Using Jesus’ words here in our gospel reading for the sixth Sunday of Easter identifies a marked shift in emphases in our Easter season part of the church year. That shift begins to move away from just basking in the meaning and comfort of Christ’s resurrection, His victory, what it means for us personally, I would say, almost internally, the setting of the heart to be at peace within itself about our relationship with God. Yes, we confess our sins, we admit to our sinfulness because we’re set free from our fear of the shame of having to own up to our wrongs because we know that God has punished them in His Son. Because of Jesus, God’s at peace with us. What a relief! But what it moves to, what it shifts to in emphasis now is living with that knowledge until whenever the Lord calls you home. The resurrection proves to us our eternal future is secure. Now, until then, what are we going to do? How are we going to live?

As we sing those Easter hymns and extend our celebration of Easter in this season, we eventually come to realize that, like our lives in general, this earthly life is not just a neverending party about which you have no care of how to pay for the expenses of that party. We realize in our grown up adult thinking that if I’m going to be able to care for myself in the future when aging means I cannot work, that I can’t be a spendthrift now with no thought for the future. To be able to afford a retirement from work, sort of an extended party of life, then you have to put in the time working and doing the work of saving up to make that future possible. Earning that pay and that savings is where the rubber meets the road in our earthly lives.

The difference between our earthly lives and their future and our spiritual lives and their eternal future is that we know our eternal retirement forever with God is covered by our Savior. That’s that same peace of mind of sins forgiven from a couple thoughts above. But that difference regarding our eternal future already guaranteed and our earthly future dependent on our present action is like a difference between night and day. When it comes to our earthly future the rubber meets the road in that I have to work, to put in the long hours to make that future possible. When it comes to the eternal future the rubber meets the road in that now this path of loving God and loving our neighbor flows from my circumstance that my eternal future is already guaranteed. I can work because I want to.

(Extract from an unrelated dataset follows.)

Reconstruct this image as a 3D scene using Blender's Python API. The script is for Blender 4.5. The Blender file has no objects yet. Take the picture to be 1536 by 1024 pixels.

Certainly, loving your neighbor is work. Commands, like the Ten Com-mandments, are things a boss declares. But what a difference it makes when it’s something you have to do versus something you want to do. A person who works on cars because it’s his hobby to race them is totally coming at that work from a different perspective than a person who works on cars for a future he hopes to enjoy someday. The difference is when you’re enjoying it. The hobby work you’re enjoying right now. So the hobby work can be the exact same kind of work as the have-to work, but the attitude with which you do that exact same work makes a world of difference.

So, when it comes to loving your neighbor, doing that commandment-work, or not neglecting that commandment-work, because you want to do it versus have to do it comes down to how our God has made it possi-ble for us to enjoy helping out our neighbor. When in our text Jesus says, “I will not leave you as orphans,” and, “I will give you another Counselor who will be with you forever. He will be in you,” you can compare that to the joy you have in doing your hobby. With that joy on the inside, the hard work you do on your hobby you don’t even think of it as work. Similarly, with the joy of our faith in Jesus in our hearts–remember, it’s the Holy Spirit who gets you to believe in Him and continue to believe in Him–so then the words “I will not leave you as orphans; He will be in you,” is an invitation by Jesus to believe Him. The fact that you do believe Him, that you have the relief, that you’re full of the joy of the assurance of sins forgiven already, the knowing you’re at peace with God internally means you are one of His own already. As one of God’s children you then find joy in doing His commands, you find joy in doing His commands no matter how hard that work is, not because you’re saving for the future, but because you’re already saved for the future. That’s why for us Christians, our Savior is the best boss to work for.